In the 2008 case of Commissioner of Taxation v Brunton Holdings Pty Ltd, Brunton Holdings was the trustee of the Brunton Educational Trust. Administrators were appointed to Brunton in February 2007 and in late April 2007 Brunton was placed into liquidation.

On 26 March 2007 the Commissioner issued Brunton with a Notice of Assessment for the year ended 30 June 2004 for a debt of more than $7.5 million.

In May 2007, after Brunton was placed into liquidation, the Commissioner served 3 garnishee notices on a third party which held in trust approximately $450,000 of Brunton's funds. The garnishee notices directed the third party to pay to the Commissioner the money held in trust rather than return it to Brunton. The liquidators argued that the money held in trust by the third party should properly be available to pay the costs and expenses of the liquidators in winding up Brunton.

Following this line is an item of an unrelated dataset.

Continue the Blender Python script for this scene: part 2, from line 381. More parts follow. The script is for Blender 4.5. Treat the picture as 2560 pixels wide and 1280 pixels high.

The key question for the appeal court concerned the rights of the Commissioner to apply trust money to the payment of Brunton's tax debt versus the rights of the liquidators to apply the trust money to cover expenses they had incurred in the liquidation proceedings.

The Decision

The Commissioner's appeal was upheld and the Full Federal Court held that the Commissioner can serve a garnishee notice on a third party debtor of a company in liquidation and direct that any debts owing to the company be paid to the Commissioner. This is despite section 501 of the Corporations Act which provides that the property of a company (on its winding up) must be used to satisfy all of the company's debts equally.

The Practical Implications of the Decision

The key feature of this case is that the power of the Commissioner to redirect debts owing to a company to satisfy tax debts of the company in liquidation exists whether the garnishee notice is served before or after the company is placed into liquidation and that this process is not inconsistent with the structure of the Corporations Act.

The fact that the Taxation Commissioner would even seek to gain a priority over other creditors in these circumstances is somewhat surprising.

Prior to 1993 the Commissioner did in fact have a priority in liquidations for PAYG amounts amongst other things as it was, and still is, relatively common for small to medium companies experiencing financial difficulty to have significant PAYG debts in difficult economic times.

Concerns regarding the unfairness of the ATO priority, particularly the impact it had on other creditors who are likely to be unaware of the extent of debts owed to the Commissioner, and the tendency of the Commissioner to allow tax debts to increase unchecked, led to the priority being removed in 1993. As a trade off for losing this priority the Commissioner received extraordinarily wide powers to make directors personally liable for PAYG debts of companies. This personal liability is automatic under the director penalty taxation legislation, although the Commissioner is required to send a notice to directors before legal action to recover the claimed amounts is commenced. As the Commissioner only has to send the notice, and the director does not have to receive it, the first time many directors become aware of this personal liability is when they are served with a court claim.

While the Brunton decision raises important considerations for insolvency practitioners and company creditors (in some circumstances), it also serves as a timely reminder that in tough economic times the Commissioner is aggressively pursuing company tax debts, as well as chasing company directors personally.